Simultaneous attacks on our power grids, communications systems, and banks, not to mention military systems would render us helpless. I began thinking about this several years ago upon realization that everything is being operated electronically. It's all a house of cards. Sci-Fi books of thirty or forty years ago, written before the dominance of electronics, predict similar scenarios. There is no reliable way to protect cybersystems.

Richard Heckler 5 years, 4 months ago

These leveraged buyout groups over the past 33 years have down irreparable harm to the USA and all those who supported and continue to support this job killing nonsense are equally to blame. This by and large the 1% nonsense.

USA has been selling all sorts of technology abroad for the easy quick big bucks. Dumb.

Funding our own demise is what some might call stupid.

yourworstnightmare 5 years, 4 months ago

Good luck getting the ideologically ignorant GOP to join in this reality-based and fact-based conversation.

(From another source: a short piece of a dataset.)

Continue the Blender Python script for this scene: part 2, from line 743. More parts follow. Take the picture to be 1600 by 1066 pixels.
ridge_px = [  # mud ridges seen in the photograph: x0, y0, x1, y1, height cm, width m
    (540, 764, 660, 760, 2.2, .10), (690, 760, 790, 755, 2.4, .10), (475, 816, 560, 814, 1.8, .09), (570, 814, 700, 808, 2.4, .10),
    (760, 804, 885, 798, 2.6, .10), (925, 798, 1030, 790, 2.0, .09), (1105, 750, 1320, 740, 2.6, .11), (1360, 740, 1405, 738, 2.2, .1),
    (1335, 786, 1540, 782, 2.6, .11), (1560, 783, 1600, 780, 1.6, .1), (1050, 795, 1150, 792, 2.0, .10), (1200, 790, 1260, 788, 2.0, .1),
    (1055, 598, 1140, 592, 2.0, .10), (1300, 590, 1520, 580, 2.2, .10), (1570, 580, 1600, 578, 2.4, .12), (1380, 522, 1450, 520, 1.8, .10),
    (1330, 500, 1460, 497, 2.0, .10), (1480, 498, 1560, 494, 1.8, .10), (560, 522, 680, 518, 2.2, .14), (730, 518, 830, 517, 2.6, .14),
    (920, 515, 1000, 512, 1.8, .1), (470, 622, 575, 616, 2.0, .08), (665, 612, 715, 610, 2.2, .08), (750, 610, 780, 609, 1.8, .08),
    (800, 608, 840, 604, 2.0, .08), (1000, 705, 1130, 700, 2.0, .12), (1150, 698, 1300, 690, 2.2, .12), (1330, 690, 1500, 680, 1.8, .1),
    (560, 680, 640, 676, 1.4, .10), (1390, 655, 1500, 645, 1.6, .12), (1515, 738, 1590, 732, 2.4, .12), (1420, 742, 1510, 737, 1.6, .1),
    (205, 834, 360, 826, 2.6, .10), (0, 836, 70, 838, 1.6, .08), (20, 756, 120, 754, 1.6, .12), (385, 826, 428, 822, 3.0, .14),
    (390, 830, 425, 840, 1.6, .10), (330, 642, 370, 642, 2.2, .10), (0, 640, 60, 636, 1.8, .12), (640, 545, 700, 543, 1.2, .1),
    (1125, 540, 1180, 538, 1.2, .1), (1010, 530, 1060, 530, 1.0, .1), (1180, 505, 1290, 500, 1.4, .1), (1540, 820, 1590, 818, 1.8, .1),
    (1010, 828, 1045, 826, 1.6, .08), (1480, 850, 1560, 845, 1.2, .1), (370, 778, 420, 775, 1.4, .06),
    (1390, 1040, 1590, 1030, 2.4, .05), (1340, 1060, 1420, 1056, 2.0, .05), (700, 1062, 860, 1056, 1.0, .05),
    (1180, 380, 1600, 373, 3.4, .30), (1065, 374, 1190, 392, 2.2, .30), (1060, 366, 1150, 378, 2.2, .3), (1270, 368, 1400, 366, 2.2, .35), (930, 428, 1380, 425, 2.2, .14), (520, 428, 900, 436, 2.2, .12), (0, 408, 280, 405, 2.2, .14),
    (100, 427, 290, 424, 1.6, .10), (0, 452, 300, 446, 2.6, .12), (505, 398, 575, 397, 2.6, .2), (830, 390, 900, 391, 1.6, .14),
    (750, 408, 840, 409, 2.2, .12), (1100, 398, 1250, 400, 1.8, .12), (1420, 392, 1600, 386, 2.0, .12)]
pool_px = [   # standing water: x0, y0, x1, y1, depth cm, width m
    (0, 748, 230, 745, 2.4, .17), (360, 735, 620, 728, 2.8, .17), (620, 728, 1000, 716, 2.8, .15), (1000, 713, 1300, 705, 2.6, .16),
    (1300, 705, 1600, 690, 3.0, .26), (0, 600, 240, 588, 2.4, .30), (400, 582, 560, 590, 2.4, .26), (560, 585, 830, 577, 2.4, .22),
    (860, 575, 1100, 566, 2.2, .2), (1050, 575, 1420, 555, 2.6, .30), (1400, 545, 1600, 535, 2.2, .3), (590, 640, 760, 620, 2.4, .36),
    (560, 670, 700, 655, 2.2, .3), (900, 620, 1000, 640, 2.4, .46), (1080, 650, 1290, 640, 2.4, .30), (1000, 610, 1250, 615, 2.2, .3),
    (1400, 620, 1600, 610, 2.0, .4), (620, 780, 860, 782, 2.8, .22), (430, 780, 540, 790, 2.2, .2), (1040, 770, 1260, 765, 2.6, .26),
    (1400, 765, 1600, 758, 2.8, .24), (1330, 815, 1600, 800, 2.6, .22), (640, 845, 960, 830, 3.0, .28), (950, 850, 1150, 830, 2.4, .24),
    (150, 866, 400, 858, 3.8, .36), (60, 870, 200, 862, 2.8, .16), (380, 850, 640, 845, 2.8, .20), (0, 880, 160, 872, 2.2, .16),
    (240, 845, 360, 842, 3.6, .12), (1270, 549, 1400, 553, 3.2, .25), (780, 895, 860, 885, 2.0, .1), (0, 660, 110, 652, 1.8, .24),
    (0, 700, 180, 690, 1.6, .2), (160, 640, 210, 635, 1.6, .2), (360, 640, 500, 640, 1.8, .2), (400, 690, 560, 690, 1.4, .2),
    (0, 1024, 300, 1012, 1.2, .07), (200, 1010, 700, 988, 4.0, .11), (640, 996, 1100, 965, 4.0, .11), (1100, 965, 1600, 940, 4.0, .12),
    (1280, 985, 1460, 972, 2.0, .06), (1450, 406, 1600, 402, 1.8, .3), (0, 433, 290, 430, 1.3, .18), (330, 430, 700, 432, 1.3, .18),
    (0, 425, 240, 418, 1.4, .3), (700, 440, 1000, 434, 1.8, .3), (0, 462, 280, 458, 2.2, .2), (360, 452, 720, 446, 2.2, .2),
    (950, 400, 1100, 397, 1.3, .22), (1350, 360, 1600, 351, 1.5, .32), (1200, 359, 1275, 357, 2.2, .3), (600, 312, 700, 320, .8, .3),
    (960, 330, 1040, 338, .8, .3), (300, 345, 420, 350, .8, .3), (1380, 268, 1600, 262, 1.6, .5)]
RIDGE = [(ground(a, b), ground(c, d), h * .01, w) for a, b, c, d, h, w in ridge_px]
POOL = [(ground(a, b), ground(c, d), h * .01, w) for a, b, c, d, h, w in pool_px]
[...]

I wonder if Mr. Simons feels the same way about human-made climate change? There have been many comics and movies made about this threat as well, which is every bit as real and evidence-based as the cyber threats that have Mr. Simons sitting up at night with dyspepsia.

I guess the money men of the GOP see profit in cyber threat and not climate change, and thus the GOP ideology supports the former reality and not the latter reality.

One a convenient truth, and the other an inconvenient.

yourworstnightmare 5 years, 4 months ago

"Years ago, Kansas University hosted an international group of “futurists,” a collection of some of the world’s greatest thinkers and visionaries. KU faculty members Bill Conboy and Jim Gunn were the hosts, and it was a smashing success. (A similar conference should be brought back to the campus.)"

Most "futurist" thinking these days includes responses and adaptations to human-created climate change, such as the fate of our coastal and low-lying cities, as well as agriculture in a new climate.

Would you like to hear about these futurisms, Mr. Simons?